Tout d’abord, il faut réfléchir à la potence. Selon le dictionnaire Larousse, une potence est un “assemblage de charpente comportant un poteau, un ou deux liens obliques et un chapeau, qui sert à soulager une poutre de longue portée. Support, généralement mural, composé d'une équerre et d'une jambe de force”. La potence sera donc la base de votre grille, ce qui soutiendra le tout. La potence, c’est donc la première définition horizontale et la première définition verticale. Indispensable pour ensuite fabriquer tout ce qui viendra par la suite. Notez bien qu’en tout, pour créer une grille de A à Z, il vous faudra six heures : trouver les mots qui se mélangent, la bonne définition, etc. Il vous faudra donc aimer les mots. Beaucoup. Passionnément. Et ne pas trop espérer gagner votre vie avec.

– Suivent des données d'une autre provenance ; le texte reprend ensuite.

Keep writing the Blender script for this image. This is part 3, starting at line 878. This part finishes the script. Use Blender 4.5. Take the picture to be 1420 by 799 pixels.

En effet, à environ 50 euros la grille, et en mettant environ six heures pour en faire une parfaite, difficile de faire fortune.
Mais ce n’est pas tout…
Vous cherchez la gloire, vous désirez devenir le meilleur du meilleur et vous la raconter dans les clubs toute la nuit, vous vanter jusqu’à la fin de vos jours d’être le plus grand verbicruciste ? Bonne chance. En effet, à de très rares exceptions près, comme Michel Laclos (l’une des stars de la profession), Marc Aussitôt dans Télérama ou encore Alain Dag’naud dans Le Canard enchaîné, vos créations ne seront pas signées. Désolé.
Résumons : un métier en voie de disparition, pas ou peu de débouchés, des grilles payées une misère, et même pas la possibilité de jouir d’une célébrité pourtant méritée. Donc, arrêtez de bouder, et souriez, car cela pourrait être pire : vous pourriez être verbicruciste.